* Problem description
Repeat only the lines running from the beginning of the material through the line that contains "SC.view_settings.exposure = 0.0".

Start of Dataset extract

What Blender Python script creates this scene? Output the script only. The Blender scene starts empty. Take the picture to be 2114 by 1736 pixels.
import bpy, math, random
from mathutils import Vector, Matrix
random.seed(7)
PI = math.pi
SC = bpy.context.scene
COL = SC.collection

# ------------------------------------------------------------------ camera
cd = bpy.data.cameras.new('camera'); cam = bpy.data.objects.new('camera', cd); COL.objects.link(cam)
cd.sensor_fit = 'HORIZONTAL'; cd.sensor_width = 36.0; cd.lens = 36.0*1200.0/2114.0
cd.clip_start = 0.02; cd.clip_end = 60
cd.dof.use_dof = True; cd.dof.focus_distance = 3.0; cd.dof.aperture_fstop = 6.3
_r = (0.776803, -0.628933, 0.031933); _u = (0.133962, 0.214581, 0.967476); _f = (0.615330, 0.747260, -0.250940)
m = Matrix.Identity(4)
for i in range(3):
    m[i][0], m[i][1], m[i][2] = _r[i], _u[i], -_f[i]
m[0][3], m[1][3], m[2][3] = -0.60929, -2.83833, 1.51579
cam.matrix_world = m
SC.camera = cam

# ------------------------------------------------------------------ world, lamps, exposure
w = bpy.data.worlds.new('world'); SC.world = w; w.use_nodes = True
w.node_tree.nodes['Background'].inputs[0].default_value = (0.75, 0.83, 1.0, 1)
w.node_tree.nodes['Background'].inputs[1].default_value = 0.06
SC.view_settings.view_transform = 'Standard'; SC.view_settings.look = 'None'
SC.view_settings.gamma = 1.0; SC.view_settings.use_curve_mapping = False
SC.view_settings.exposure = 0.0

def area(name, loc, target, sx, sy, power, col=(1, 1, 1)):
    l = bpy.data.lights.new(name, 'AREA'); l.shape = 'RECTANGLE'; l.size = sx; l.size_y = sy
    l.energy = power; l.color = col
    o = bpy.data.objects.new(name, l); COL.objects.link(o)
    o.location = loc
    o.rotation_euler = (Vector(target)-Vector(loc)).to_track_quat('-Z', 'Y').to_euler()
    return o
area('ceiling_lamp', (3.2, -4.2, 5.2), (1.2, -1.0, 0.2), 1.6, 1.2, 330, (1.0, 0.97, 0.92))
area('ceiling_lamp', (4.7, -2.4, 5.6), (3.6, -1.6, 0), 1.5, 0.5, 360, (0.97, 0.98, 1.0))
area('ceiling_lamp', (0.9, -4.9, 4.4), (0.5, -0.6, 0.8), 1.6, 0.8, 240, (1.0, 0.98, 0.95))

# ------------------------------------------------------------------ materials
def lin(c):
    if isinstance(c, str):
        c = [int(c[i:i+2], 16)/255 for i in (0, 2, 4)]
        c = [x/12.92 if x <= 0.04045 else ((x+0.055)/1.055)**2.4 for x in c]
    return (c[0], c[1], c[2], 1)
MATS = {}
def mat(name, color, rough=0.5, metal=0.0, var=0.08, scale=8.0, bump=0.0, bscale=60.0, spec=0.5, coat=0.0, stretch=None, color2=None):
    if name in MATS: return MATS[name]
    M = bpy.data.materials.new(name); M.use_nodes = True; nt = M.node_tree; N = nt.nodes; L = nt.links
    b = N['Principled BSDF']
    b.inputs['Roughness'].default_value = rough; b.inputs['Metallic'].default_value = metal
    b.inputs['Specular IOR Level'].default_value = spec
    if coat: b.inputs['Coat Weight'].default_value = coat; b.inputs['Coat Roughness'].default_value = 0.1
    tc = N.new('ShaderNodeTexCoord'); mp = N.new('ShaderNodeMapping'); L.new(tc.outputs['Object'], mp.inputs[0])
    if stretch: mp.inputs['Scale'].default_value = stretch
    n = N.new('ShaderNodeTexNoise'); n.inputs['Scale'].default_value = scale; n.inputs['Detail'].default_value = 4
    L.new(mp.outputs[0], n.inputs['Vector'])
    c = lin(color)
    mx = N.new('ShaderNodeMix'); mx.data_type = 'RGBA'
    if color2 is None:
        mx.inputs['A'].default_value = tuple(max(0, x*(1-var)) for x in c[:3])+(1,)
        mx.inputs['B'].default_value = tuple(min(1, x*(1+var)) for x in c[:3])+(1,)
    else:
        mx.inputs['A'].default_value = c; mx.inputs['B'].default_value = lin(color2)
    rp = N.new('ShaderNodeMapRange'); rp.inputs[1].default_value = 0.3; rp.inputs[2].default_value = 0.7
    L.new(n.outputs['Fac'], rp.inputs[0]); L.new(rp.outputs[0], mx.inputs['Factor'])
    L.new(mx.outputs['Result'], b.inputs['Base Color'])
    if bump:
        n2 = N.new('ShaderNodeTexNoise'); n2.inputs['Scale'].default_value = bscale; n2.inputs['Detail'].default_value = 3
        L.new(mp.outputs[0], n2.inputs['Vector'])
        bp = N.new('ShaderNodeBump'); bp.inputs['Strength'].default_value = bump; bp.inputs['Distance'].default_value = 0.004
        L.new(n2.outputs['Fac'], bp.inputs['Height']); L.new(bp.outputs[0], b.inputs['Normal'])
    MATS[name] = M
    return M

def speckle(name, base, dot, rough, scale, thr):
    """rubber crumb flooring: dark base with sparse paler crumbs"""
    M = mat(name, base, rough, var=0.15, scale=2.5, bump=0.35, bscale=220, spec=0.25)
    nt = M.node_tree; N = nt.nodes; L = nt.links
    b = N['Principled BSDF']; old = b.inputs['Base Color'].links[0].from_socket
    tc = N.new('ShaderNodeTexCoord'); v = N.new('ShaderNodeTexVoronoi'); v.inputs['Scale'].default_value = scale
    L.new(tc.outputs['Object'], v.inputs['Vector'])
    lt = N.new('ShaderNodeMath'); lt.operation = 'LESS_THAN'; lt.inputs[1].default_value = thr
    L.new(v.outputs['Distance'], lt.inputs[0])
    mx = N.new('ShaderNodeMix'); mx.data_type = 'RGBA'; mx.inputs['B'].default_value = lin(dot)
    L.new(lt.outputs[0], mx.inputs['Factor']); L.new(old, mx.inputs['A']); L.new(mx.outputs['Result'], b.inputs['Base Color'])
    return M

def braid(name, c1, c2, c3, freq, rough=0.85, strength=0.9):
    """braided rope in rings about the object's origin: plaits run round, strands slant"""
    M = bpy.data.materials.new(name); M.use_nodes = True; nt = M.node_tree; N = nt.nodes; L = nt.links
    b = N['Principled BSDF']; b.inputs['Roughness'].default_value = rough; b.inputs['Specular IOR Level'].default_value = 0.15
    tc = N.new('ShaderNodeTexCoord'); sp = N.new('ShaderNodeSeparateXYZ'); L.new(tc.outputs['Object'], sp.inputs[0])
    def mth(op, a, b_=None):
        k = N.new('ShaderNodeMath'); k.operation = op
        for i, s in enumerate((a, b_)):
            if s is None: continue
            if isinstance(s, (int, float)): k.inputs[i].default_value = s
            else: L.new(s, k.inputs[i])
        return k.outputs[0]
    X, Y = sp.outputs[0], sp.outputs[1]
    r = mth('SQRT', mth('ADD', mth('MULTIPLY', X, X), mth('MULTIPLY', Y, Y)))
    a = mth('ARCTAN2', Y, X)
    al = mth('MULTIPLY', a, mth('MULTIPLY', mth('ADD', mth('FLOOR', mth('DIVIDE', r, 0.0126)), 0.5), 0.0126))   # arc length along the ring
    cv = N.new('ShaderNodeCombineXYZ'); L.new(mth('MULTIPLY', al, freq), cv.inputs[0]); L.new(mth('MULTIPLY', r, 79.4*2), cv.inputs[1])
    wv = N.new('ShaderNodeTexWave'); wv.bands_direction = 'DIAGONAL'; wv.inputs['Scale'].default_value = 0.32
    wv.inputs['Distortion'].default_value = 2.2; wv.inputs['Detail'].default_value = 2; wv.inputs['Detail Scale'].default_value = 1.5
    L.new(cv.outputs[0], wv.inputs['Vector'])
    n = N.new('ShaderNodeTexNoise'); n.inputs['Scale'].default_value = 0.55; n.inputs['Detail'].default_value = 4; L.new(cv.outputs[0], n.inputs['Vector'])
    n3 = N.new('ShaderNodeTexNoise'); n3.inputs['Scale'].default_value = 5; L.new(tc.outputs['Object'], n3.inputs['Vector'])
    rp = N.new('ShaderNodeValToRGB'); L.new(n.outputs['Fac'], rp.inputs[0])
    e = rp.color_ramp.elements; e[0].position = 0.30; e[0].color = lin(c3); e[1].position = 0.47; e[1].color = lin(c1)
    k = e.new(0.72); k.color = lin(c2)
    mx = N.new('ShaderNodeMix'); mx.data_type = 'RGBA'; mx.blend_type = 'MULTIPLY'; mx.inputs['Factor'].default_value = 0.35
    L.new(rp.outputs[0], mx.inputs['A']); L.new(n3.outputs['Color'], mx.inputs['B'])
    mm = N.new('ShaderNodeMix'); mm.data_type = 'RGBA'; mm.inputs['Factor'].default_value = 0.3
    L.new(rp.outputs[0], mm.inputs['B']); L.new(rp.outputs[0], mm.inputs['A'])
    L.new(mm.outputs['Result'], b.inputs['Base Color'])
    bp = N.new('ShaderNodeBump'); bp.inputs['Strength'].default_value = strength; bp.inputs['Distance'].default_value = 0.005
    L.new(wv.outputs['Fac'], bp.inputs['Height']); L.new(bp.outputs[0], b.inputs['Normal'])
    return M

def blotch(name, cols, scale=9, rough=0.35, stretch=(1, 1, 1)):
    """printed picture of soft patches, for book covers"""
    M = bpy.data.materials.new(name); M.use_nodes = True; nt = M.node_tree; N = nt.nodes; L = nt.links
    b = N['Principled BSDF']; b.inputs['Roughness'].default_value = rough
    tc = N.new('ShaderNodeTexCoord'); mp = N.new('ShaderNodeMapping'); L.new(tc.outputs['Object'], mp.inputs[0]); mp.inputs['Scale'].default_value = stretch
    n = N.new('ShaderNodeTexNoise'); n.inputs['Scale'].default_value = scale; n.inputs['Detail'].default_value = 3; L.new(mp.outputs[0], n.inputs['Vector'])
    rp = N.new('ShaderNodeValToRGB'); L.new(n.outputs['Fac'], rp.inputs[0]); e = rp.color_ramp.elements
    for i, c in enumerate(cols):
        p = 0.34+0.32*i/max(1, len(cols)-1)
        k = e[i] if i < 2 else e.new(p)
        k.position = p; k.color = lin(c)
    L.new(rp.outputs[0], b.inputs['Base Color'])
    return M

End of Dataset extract

* Answer to this problem
What Blender Python script creates this scene? Output the script only. The Blender scene starts empty. Take the picture to be 2114 by 1736 pixels.
import bpy, math, random
from mathutils import Vector, Matrix
random.seed(7)
PI = math.pi
SC = bpy.context.scene
COL = SC.collection

# ------------------------------------------------------------------ camera
cd = bpy.data.cameras.new('camera'); cam = bpy.data.objects.new('camera', cd); COL.objects.link(cam)
cd.sensor_fit = 'HORIZONTAL'; cd.sensor_width = 36.0; cd.lens = 36.0*1200.0/2114.0
cd.clip_start = 0.02; cd.clip_end = 60
cd.dof.use_dof = True; cd.dof.focus_distance = 3.0; cd.dof.aperture_fstop = 6.3
_r = (0.776803, -0.628933, 0.031933); _u = (0.133962, 0.214581, 0.967476); _f = (0.615330, 0.747260, -0.250940)
m = Matrix.Identity(4)
for i in range(3):
    m[i][0], m[i][1], m[i][2] = _r[i], _u[i], -_f[i]
m[0][3], m[1][3], m[2][3] = -0.60929, -2.83833, 1.51579
cam.matrix_world = m
SC.camera = cam

# ------------------------------------------------------------------ world, lamps, exposure
w = bpy.data.worlds.new('world'); SC.world = w; w.use_nodes = True
w.node_tree.nodes['Background'].inputs[0].default_value = (0.75, 0.83, 1.0, 1)
w.node_tree.nodes['Background'].inputs[1].default_value = 0.06
SC.view_settings.view_transform = 'Standard'; SC.view_settings.look = 'None'
SC.view_settings.gamma = 1.0; SC.view_settings.use_curve_mapping = False
SC.view_settings.exposure = 0.0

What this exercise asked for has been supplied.